Cousteau introduced me to MMW in college, and for about a year I developed an awkward man-crush on Billy Martin and believed that I would drum like him if I just watched him perform at shows. It did not work. He also introduced me to The Roots and, really, to all hip hop in general. My taste in music owes a lot to his influence.

That said, we were also pretty stoked watching Jon Fishman suck on a vacum cleaner and call it music. My point is that sometimes drugs rule.

Phish's main fault was that, like many successful and passionate relationships, the first break up did not take. By all accounts, the peak Phish years were in the mid-1990s. By the end of that decade, Phish entered the mainstream - no pun intended - and in doing so made Jam Bands as mainstream as they could get without actually appearing on MTV.

Go back to 2000, Big Cypress, a celebration of Hippie-dom. Phish actually appeared on ABC and probably played "Back on the Train" or something. And to counter this mainstream attention, Trey made the crowd chant "cheesecake" after the song, like that was some rebellious act that would freak the home audience and re-establish Phish as a counter-culture icon. Why didn't Fishman jump out naked? Where was the flying hot dog, or some huge balloons or something?

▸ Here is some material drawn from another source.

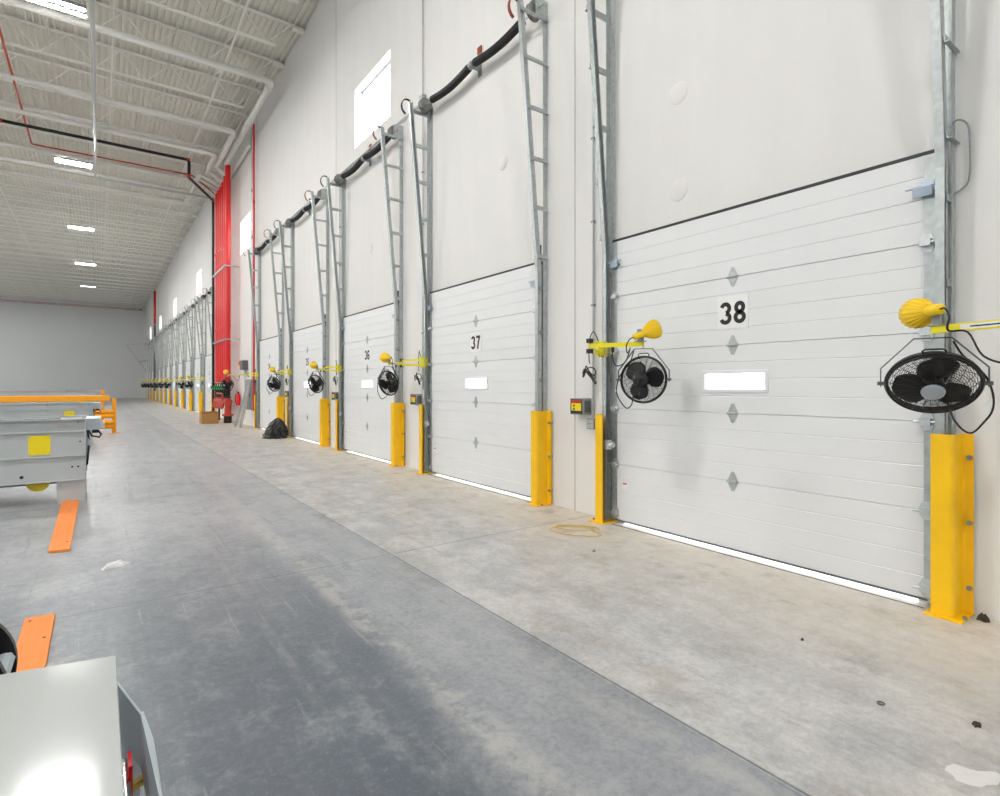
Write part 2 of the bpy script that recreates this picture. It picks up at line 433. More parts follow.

Anyway, that's all for pop culture nerds and not music lovers. But Phish's music was also watered-down at that point(listen to Farmhouse, Round Room or Undermind...sad), which is why they should have stayed down after the first break-up. Musical innovation is indeed the key to longevity, but Phish had become musically AND culturally boring - a killer combination.

So Phish sucks. Caveat to the reader: personally, I am a black-white person and I like two kinds of music: unique, complex music that makes me think (Mars Volta) and stripped-down, fun music that entertains (Bruce Springsteen - I know, I know, but listen to him perform "The Seeger Sessions" and you might change your mind).